Bordin, ma perché allora tutti credettero ai pm, senza farsi troppe domande?
Il processo di Napoli fu il primo maxi processo della storia italiana. L’emergenza terrorismo si era allentata, era diventata centrale la questione mafiosa. A Napoli la camorra uccideva una persona al giorno, e lo stesso faceva la mafia in Sicilia. Il clima era questo. La stampa aveva una grande e benevola attenzione per il processo di Napoli perché uno dei pm, Lucio Di Pietro, aveva condotto un processo per terrorismo molto importante. I giornali napoletani, in particolare quelli di sinistra, diedero una forte apertura di credito ai i magistrati. E, naturalmente, gli inviati dei grandi quotidiani erano influenzati dai colleghi del posto. Fu questo il circolo vizioso che si innescò. L’attenzione si concentra però su Tortora. Tortora diventa la testa di serie di questo processo. Era il solo nome importante, noto. E il processo viene presentato non solo come la grande retata contro la camorra di Cutolo, ma anche come un passaggio fondamentale per recidere i contatti che Cutolo aveva con la finanza e il potere. Anche se a ben vedere questi rapporti non c’erano: i personaggi coinvolti erano tutti di secondo piano, minori. Per cui Tortora serviva a disegnare l’immagine di un’organizzazione capace di avere rapporti nei luoghi che contano.

L’opinione pubblica era in sintonia con la magistratura?
No, l’opinione pubblica era abbastanza dubbiosa e divisa. A orientarla in senso negativo è la stampa. Non si spiegherebbe altrimenti l’enorme successo che ebbe la campagna radicale: Tortora venne eletto al Parlamento europeo con un plebiscito di voti.
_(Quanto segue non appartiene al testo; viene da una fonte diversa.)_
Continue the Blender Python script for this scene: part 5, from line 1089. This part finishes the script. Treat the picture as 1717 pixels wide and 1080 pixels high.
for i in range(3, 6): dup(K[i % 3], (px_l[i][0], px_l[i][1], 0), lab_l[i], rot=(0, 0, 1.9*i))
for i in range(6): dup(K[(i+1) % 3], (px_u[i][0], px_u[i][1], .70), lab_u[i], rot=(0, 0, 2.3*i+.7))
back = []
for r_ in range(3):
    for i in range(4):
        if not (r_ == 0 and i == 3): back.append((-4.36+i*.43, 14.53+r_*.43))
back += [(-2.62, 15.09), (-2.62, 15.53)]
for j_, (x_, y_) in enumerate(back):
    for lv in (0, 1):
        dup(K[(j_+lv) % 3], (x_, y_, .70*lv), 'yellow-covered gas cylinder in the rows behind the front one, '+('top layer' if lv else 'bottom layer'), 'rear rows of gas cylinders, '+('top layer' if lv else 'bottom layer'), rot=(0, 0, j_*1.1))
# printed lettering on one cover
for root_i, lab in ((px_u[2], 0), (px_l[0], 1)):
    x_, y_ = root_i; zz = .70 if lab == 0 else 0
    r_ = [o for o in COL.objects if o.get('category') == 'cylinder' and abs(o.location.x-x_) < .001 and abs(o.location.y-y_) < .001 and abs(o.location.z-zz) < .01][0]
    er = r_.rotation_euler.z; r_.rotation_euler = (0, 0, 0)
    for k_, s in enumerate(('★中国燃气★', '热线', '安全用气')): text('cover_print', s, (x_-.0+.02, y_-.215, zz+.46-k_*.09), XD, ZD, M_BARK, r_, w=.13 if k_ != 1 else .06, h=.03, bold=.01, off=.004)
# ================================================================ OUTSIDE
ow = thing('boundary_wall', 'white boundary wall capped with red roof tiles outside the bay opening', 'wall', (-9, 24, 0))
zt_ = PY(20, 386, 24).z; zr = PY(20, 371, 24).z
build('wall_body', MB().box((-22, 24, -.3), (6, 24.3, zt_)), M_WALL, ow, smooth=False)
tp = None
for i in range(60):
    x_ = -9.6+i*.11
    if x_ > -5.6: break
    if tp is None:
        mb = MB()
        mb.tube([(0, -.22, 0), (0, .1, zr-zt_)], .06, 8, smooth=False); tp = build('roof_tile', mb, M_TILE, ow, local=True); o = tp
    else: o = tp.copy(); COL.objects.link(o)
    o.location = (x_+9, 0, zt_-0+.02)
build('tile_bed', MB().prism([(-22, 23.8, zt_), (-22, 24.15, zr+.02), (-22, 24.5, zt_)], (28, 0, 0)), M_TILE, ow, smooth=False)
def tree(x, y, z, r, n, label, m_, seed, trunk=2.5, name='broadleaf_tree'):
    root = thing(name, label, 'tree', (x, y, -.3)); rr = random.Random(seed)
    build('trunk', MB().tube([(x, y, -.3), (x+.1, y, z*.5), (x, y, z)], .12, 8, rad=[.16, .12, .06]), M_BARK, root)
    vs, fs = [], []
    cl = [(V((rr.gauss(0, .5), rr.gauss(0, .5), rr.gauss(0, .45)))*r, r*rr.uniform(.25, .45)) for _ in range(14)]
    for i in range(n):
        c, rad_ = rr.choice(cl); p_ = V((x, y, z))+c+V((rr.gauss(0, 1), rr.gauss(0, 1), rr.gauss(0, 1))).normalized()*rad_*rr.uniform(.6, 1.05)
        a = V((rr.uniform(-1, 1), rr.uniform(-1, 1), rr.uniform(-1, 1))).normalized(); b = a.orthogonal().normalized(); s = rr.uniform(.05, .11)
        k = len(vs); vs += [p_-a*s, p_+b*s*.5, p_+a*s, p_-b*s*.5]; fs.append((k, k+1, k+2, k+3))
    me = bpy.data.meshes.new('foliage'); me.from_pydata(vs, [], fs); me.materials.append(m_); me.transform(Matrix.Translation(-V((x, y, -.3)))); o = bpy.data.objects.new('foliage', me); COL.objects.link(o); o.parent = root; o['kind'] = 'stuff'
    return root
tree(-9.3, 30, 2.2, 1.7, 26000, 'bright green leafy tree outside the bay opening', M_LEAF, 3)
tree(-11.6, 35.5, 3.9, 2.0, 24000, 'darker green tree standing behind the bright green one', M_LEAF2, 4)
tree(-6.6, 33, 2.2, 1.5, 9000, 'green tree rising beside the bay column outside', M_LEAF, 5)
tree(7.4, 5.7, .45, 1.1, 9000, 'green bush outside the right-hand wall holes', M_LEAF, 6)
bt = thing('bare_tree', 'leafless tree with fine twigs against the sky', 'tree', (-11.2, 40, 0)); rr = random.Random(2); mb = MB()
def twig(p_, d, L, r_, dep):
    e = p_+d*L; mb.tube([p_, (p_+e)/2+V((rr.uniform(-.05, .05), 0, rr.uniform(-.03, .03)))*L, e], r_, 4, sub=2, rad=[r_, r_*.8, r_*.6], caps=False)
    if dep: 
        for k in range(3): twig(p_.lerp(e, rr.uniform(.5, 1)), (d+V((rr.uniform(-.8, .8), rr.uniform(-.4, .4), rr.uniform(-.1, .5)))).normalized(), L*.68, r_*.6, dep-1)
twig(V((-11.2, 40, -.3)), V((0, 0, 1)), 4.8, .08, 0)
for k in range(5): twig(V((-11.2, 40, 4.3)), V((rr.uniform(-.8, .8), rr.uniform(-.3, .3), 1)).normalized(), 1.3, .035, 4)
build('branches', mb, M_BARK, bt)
Ci furono dei giornalisti che andarono controcorrente?
Pochissimi. Giorgio Bocca, che poi era un giustizialista forsennato, disse che non credeva in quella storia. E poi Enzo Biagi e Indro Montanelli. Tre grandi firme, sì. Che però non riuscirono a orientare i giornali. Tutti colpevolisti. Senza eccezioni.

Come si arriva a capire che era una bufala?
Senza voler essere narcisi, si capisce grazie a un lavoro che fa Radio Radicale e soltanto Radio Radicale. Contro Tortora c’erano le accuse di una ventina di pentiti. I quali erano coinvolti anche in altri processi. Noi - soprattutto nella pausa tra il primo grado e l’appello - seguimmo tutti i processi in cui questi pentiti erano coinvolti. Facemmo un riscontro delle cose che dicevano e ne trovammo molte che non tornavano, che erano contraddittorie.
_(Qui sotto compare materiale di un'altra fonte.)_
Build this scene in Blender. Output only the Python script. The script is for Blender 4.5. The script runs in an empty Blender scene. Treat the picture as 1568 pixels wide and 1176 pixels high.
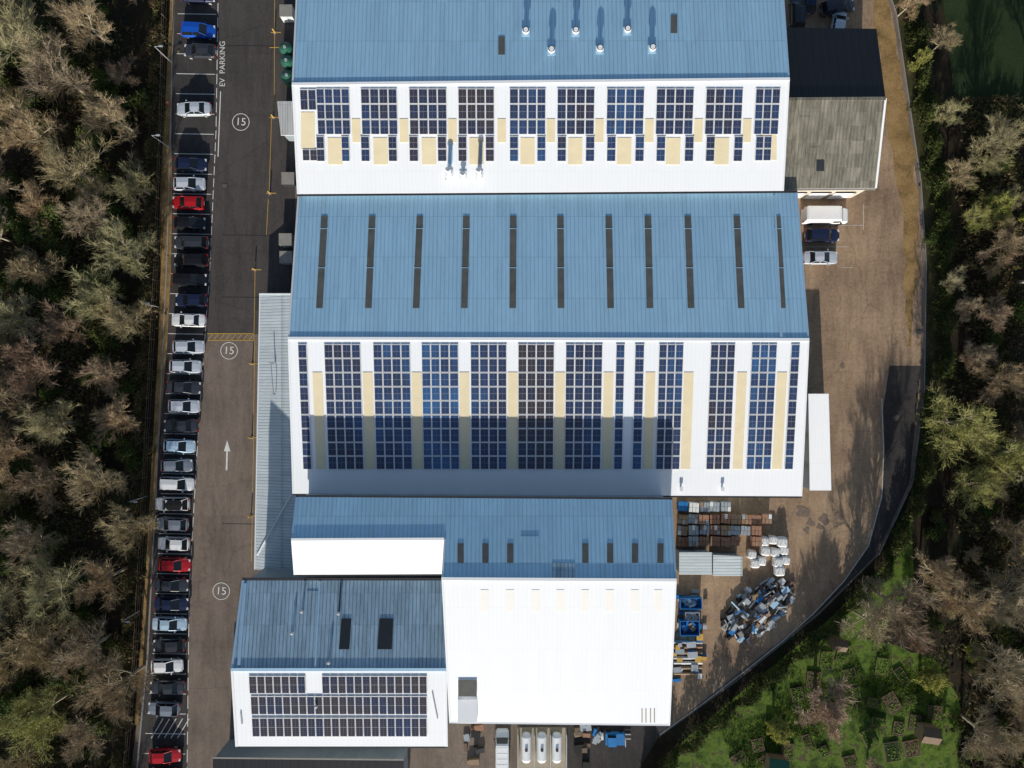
import bpy, bmesh, math, random
import numpy as np
from mathutils import Vector, Matrix
random.seed(7); np.random.seed(7)
R=math.radians
S=0.088; H=97.0
SC=bpy.context.scene
COL=SC.collection

def W(px,py,h=0.0):
    k=S*(H-h)/H
    return Vector(((px-784)*k,-(py-588)*k,h))

class Plane:
    def __init__(s,a,b,c):
        s.p=a; n=(b-a).cross(c-a); n.normalize()
        if n.z<0:n=-n
        s.n=n
    def at(s,px,py,off=0.0):
        C=Vector((0,0,H)); d=W(px,py,0)-C
        t=(s.p-C).dot(s.n)/d.dot(s.n)
        return C+d*t+s.n*off
    def z(s,x,y):
        return s.p.z-((x-s.p.x)*s.n.x+(y-s.p.y)*s.n.y)/s.n.z

# ---------------------------------------------------------------- materials
class N:
    def __init__(s,name):
        s.m=bpy.data.materials.new(name); s.m.use_nodes=True
        s.t=s.m.node_tree; s.b=s.t.nodes['Principled BSDF']
    def n(s,ty,**kw):
        nd=s.t.nodes.new(ty)
        for k,v in kw.items(): setattr(nd,k,v)
        return nd
    def l(s,a,b): s.t.links.new(a,b)
    def math(s,op,a,b=None,c=None):
        nd=s.n('ShaderNodeMath',operation=op)
        for i,v in enumerate((a,b,c)):
            if v is None: continue
            if hasattr(v,'links'): s.l(v,nd.inputs[i])
            else: nd.inputs[i].default_value=v
        return nd.outputs[0]
    def mix(s,f,a,b,bt='MIX'):
        nd=s.n('ShaderNodeMix',data_type='RGBA',blend_type=bt)
        for sock,v in ((nd.inputs[0],f),(nd.inputs[6],a),(nd.inputs[7],b)):
            if hasattr(v,'links'): s.l(v,sock)
            elif isinstance(v,(int,float)): sock.default_value=v
            else: sock.default_value=(*v,1)
        return nd.outputs[2]
    def pos(s):
        return s.n('ShaderNodeNewGeometry').outputs['Position']
    def noise(s,scale,detail=4,rough=.6,vec=None,stretch=None):
        v=vec or s.pos()
        if stretch:
            mp=s.n('ShaderNodeMapping'); mp.inputs['Scale'].default_value=stretch; s.l(v,mp.inputs[0]); v=mp.outputs[0]
        nd=s.n('ShaderNodeTexNoise'); nd.inputs['Scale'].default_value=scale
        nd.inputs['Detail'].default_value=detail; nd.inputs['Roughness'].default_value=rough
        s.l(v,nd.inputs['Vector']); return nd.outputs[0]
    def ramp(s,f,stops):
        nd=s.n('ShaderNodeValToRGB'); cr=nd.color_ramp
        while len(cr.elements)<len(stops): cr.elements.new(.5)
        for e,(p,c) in zip(cr.elements,stops):
            e.position=p; e.color=(*c,1) if not isinstance(c,(int,float)) else (c,c,c,1)
        s.l(f,nd.inputs[0]); return nd.outputs[0]
    def col(s,c):
        if hasattr(c,'links'): s.l(c,s.b.inputs['Base Color'])
        else: s.b.inputs['Base Color'].default_value=(*c,1)
    def set(s,rough=.6,metal=0,spec=.5):
        s.b.inputs['Roughness'].default_value=rough; s.b.inputs['Metallic'].default_value=metal
        s.b.inputs['Specular IOR Level'].default_value=spec
    def bump(s,h,strength=.3,dist=.05):
        nd=s.n('ShaderNodeBump'); nd.inputs['Strength'].default_value=strength; nd.inputs['Distance'].default_value=dist
        s.l(h,nd.inputs['Height']); s.l(nd.outputs[0],s.b.inputs['Normal'])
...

Perché da cronista giudiziario andasti controcorrente?
Era la linea di Radio Radicale. Appena arrestato, un gruppetto di radicali napoletani decisero che Tortora era innocente. Ma non fu questo l’atteggiamento di Marco Pannella e del partito. I radicali all’inizio sospesero il giudizio. Ma quando divenne chiaro il modo approssimativo in cui venivano condotte le indagini, si schierarono. Pannella diceva: «Non so se Tortora è colpevole. Quello che so è che sono colpevoli i magistrati».

Erano tutti d’accordo su questo punto?
In realtà, ci fu un dibattito tra Pannella e Sciascia. Sciascia insisteva sull’innocenza di Tortora, pensava che quello doveva essere il centro della campagna radicale. Pannella invece sottolineava il tema della malagiustizia, puntava sulla colpevolezza dei giudici.
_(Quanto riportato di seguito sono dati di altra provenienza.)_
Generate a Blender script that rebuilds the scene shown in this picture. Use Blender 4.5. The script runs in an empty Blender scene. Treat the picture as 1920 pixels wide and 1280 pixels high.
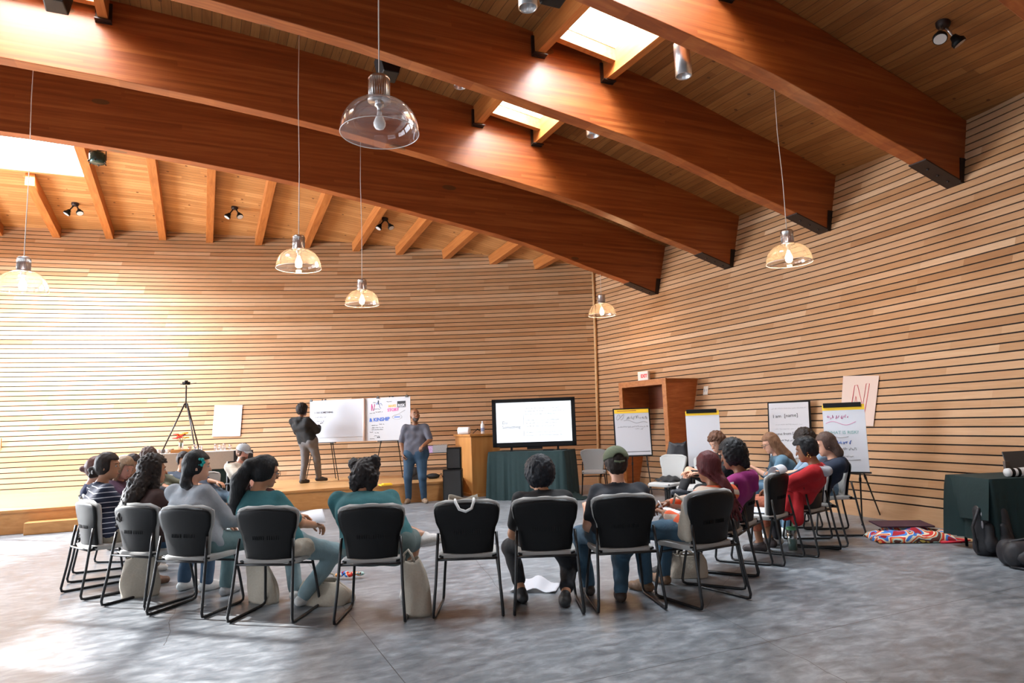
import bpy, bmesh, math, random
import numpy as np
from mathutils import Vector, Matrix, Euler
R = math.radians
random.seed(7)
sc = bpy.context.scene
col = sc.collection
# ------------------------------------------------------------------ camera
FPX, PITCH, ROLL, CAMH = 1271.4, 0.1192, 0.0351, 1.45
cp, sp, cr, sr = math.cos(PITCH), math.sin(PITCH), math.cos(ROLL), math.sin(ROLL)
F_ = Vector((0, cp, sp)); U0 = Vector((0, -sp, cp)); R0 = Vector((1, 0, 0))
RX = cr*R0 - sr*U0; UX = sr*R0 + cr*U0
cam_d = bpy.data.cameras.new('camera'); cam = bpy.data.objects.new('camera', cam_d); col.objects.link(cam)
cam_d.sensor_width = 36; cam_d.lens = FPX/1920*36; cam_d.clip_start = .05; cam_d.clip_end = 200
m = Matrix.Identity(4)
for i in range(3):
    m[i][0] = RX[i]; m[i][1] = UX[i]; m[i][2] = -F_[i]
m[2][3] = CAMH
cam.matrix_world = m
sc.camera = cam
sc.view_settings.view_transform = 'Standard'; sc.view_settings.look = 'None'
sc.view_settings.gamma = 1; sc.view_settings.use_curve_mapping = False
sc.view_settings.exposure = -1.05
# ------------------------------------------------------------------ world sky, sun, daylight through the windows
PHI = R(24.5); cph, sph = math.cos(PHI), math.sin(PHI)
def uv2w(u, v, z=0): return Vector((u*cph - v*sph, u*sph + v*cph, z))
def w2uv(x, y): return (x*cph + y*sph, -x*sph + y*cph)
w = bpy.data.worlds.new('sky'); sc.world = w; w.use_nodes = True
nt = w.node_tree; bg = nt.nodes['Background']
bg.inputs[0].default_value = (.72, .86, 1, 1); bg.inputs[1].default_value = 3.0
def sun(name, d, power, color, ang=.6):
    l = bpy.data.lights.new(name, 'SUN'); l.energy = power; l.color = color; l.angle = R(ang)
    o = bpy.data.objects.new(name, l); col.objects.link(o)
    o.rotation_euler = Vector(d).to_track_quat('-Z', 'Y').to_euler(); return o
SUN_DIR = Vector((.82, -.28, -.42)).normalized()
sun('sun', SUN_DIR, 42, (1, .97, .93), .5)
def area(name, loc, d, sx, sy, power, color):
    l = bpy.data.lights.new(name, 'AREA'); l.shape = 'RECTANGLE'; l.size = sx; l.size_y = sy; l.energy = power; l.color = color
    o = bpy.data.objects.new(name, l); col.objects.link(o); o.location = loc
    q = Vector(d).normalized(); zax = -q; xax = Vector((0, 0, 1)).cross(zax)
    xax = Vector((1, 0, 0)) if xax.length < .01 else xax.normalized(); yax = zax.cross(xax)
    mm = Matrix((xax, yax, zax)).transposed().to_4x4(); mm.translation = Vector(loc); o.matrix_world = mm
    return o
# ------------------------------------------------------------------ helpers
def tag(o, label=None, cat=None, group=None, kind=None):
    if label: o['label'] = label
    if cat: o['category'] = cat
    if group: o['group'] = group
    if kind: o['kind'] = kind
    return o
def empty(name, loc=(0, 0, 0), rz=0, label=None, cat=None, group=None, kind=None):
    o = bpy.data.objects.new(name, None); col.objects.link(o); o.empty_display_size = .1
    o.location = loc; o.rotation_euler = (0, 0, rz)
    return tag(o, label, cat, group, kind)
def copy_tree(o, parent=None):
    c = o.copy(); col.objects.link(c)
    if parent is not None: c.parent = parent
    for ch in list(o.children): copy_tree(ch, c)
    return c
class MB:
    def __init__(s): s.v = []; s.f = []; s.sm = []; s.a = []
    def add(s, vs, fs, smooth=False, M=None, tone=.5):
        b = len(s.v)
        for p in vs:
            p = Vector(p)
            if M is not None: p = M @ p
            s.v.append(p)
        for f in fs: s.f.append([b+i for i in f]); s.sm.append(smooth); s.a.append(tone)
        return s
    def box(s, c, d, M=None, tone=.5, rz=0):
        x, y, z = d[0]/2, d[1]/2, d[2]/2
        vs = [Vector((sx*x, sy*y, sz*z)) for sx in (-1, 1) for sy in (-1, 1) for sz in (-1, 1)]
        if rz: vs = [Matrix.Rotation(rz, 3, 'Z') @ p for p in vs]
        vs = [p + Vector(c) for p in vs]
        return s.add(vs, [(0, 1, 3, 2), (4, 6, 7, 5), (0, 4, 5, 1), (2, 3, 7, 6), (0, 2, 6, 4), (1, 5, 7, 3)], False, M, tone)
    def hexa(s, vs, tone=.5, M=None):   # 8 pts: bottom loop 4, top loop 4
        return s.add(vs, [(3, 2, 1, 0), (4, 5, 6, 7), (0, 1, 5, 4), (1, 2, 6, 5), (2, 3, 7, 6), (3, 0, 4, 7)], False, M, tone)
    def prism(s, poly, z0, z1, M=None, tone=.5):
        n = len(poly); vs = [(p[0], p[1], z0) for p in poly] + [(p[0], p[1], z1) for p in poly]
        fs = [tuple(range(n-1, -1, -1)), tuple(range(n, 2*n))] + [(i, (i+1) % n, n+(i+1) % n, n+i) for i in range(n)]
        return s.add(vs, fs, False, M, tone)
    def tube(s, pts, r, n=8, closed=False, M=None, cap=True):
        pts = [Vector(p) for p in pts]; N = len(pts)
        rr = r if isinstance(r, (list, tuple)) else [r]*N
        vs = []; up = None
        for i, p in enumerate(pts):
            if closed: t = pts[(i+1) % N] - pts[i-1]
            else: t = pts[min(i+1, N-1)] - pts[max(i-1, 0)]
            t = t.normalized() if t.length > 1e-9 else Vector((0, 0, 1))
            if up is None: up = Vector((0, 0, 1)) if abs(t.z) < .9 else Vector((1, 0, 0))
            a = t.cross(up)
            if a.length < 1e-4: a = t.cross(Vector((.3, 1, .2)))
            a.normalize(); b = a.cross(t).normalized(); up = b
            for k in range(n):
                an = 2*math.pi*k/n; vs.append(p + (a*math.cos(an) + b*math.sin(an))*rr[i])
        fs = []
        for i in range(N if closed else N-1):
            j = (i+1) % N
            for k in range(n): fs.append((i*n+k, i*n+(k+1) % n, j*n+(k+1) % n, j*n+k))
        if cap and not closed: fs += [tuple(range(n-1, -1, -1)), tuple((N-1)*n+k for k in range(n))]
        return s.add(vs, fs, True, M)
    def lathe(s, prof, n=24, M=None, c=(0, 0, 0)):
        vs = []; fs = []; c = Vector(c)
        for r_, z in prof:
            for k in range(n):
                a = 2*math.pi*k/n; vs.append(Vector((r_*math.cos(a), r_*math.sin(a), z)) + c)
        for i in range(len(prof)-1):
            for k in range(n): fs.append((i*n+k, i*n+(k+1) % n, (i+1)*n+(k+1) % n, (i+1)*n+k))
        return s.add(vs, fs, True, M)
    def ball(s, c, r, M=None, n=12):
        r = (r, r, r) if not isinstance(r, (tuple, list)) else r
        vs = []; fs = []; m_ = n//2
        for i in range(m_+1):
            th = math.pi*i/m_
            for k in range(n):
                a = 2*math.pi*k/n
                vs.append((c[0]+r[0]*math.sin(th)*math.cos(a), c[1]+r[1]*math.sin(th)*math.sin(a), c[2]+r[2]*math.cos(th)))
        for i in range(m_):
            for k in range(n): fs.append((i*n+k, i*n+n+k, i*n+n+(k+1) % n, i*n+(k+1) % n))
        return s.add(vs, fs, True, M)
    def grid(s, fn, nu, nv, thick=0, smooth=True, M=None):
        P_ = [[Vector(fn(i/nu, j/nv)) for j in range(nv+1)] for i in range(nu+1)]
        vs = [p for row in P_ for p in row]; W = nv+1
        fs = [(i*W+j, (i+1)*W+j, (i+1)*W+j+1, i*W+j+1) for i in range(nu) for j in range(nv)]
        if thick:
            nrm = []
            for i in range(nu+1):
                for j in range(nv+1):
                    a = P_[min(i+1, nu)][j]-P_[max(i-1, 0)][j]; b = P_[i][min(j+1, nv)]-P_[i][max(j-1, 0)]
                    c = a.cross(b); nrm.append(c.normalized() if c.length > 1e-9 else Vector((0, 0, 1)))
            B = len(vs); vs = vs + [p - q*thick for p, q in zip(vs, nrm)]
            fs += [tuple(B+k for k in reversed(f)) for f in list(fs)]
            for i in range(nu):
                fs.append((i*W, B+i*W, B+(i+1)*W, (i+1)*W)); e = i*W+nv; g = e+W; fs.append((e, g, B+g, B+e))
            for j in range(nv):
                fs.append((j, j+1, B+j+1, B+j)); e = nu*W+j; fs.append((e, B+e, B+e+1, e+1))
        return s.add(vs, fs, smooth, M)
    def build(s, name, mat, parent=None, loc=None, rz=None, bevel=0, label=None, tone=False):
        me = bpy.data.meshes.new(name)
        me.from_pydata([tuple(p) for p in s.v], [], s.f); me.materials.append(mat)
        me.polygons.foreach_set('use_smooth', s.sm)
        if tone:
            at = me.attributes.new('tone', 'FLOAT', 'FACE'); at.data.foreach_set('value', s.a)
        me.update()
        o = bpy.data.objects.new(name, me); col.objects.link(o)
        if parent is not None: o.parent = parent
        if loc is not None: o.location = loc
        if rz is not None: o.rotation_euler = (0, 0, rz)
        if bevel:
            b = o.modifiers.new('bevel', 'BEVEL'); b.width = bevel; b.segments = 2; b.limit_method = 'ANGLE'; b.angle_limit = R(40)
        if label: o['label'] = label
        return o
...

Quando il castello accusatorio crolla, ci furono autocritiche?
Per quel processo non si è mai scusato nessuno. Non ci fu nessuna autocritica. Anzi, i pm vennero promossi a ruoli di primo piano: uno al Csm, l’altro alla direzione nazionale antimafia. Nemmeno i giornali chiesero scusa? Vittorio Feltri, che allora era inviato del Corriere della Sera, in appello sostenne l’innocenza di Tortora. Ma nessun giornale scrisse: “Scusate, ci siamo sbagliati”.

Nemmeno a sinistra?
Men che meno. I giornali di sinistra erano i più accanitamente colpevolisti. Però c’è un fatto curioso.

Quale?
A Paese Sera c’era una caporedattrice decisamente colpevolista: Quando lei non poteva seguire le udienze, mandavano un ragazzotto senza contratto. Notai i suoi pezzi perché erano sempre precisi, non concedevano nulla al colpevolismo d’accatto. E sa chi era?

No.
Beppe D’Avanzo.

Ma dai.
Giuro. Aveva il coraggio di litigare con la sua caporedattrice. Non era per niente conformista. Uno dei pochi.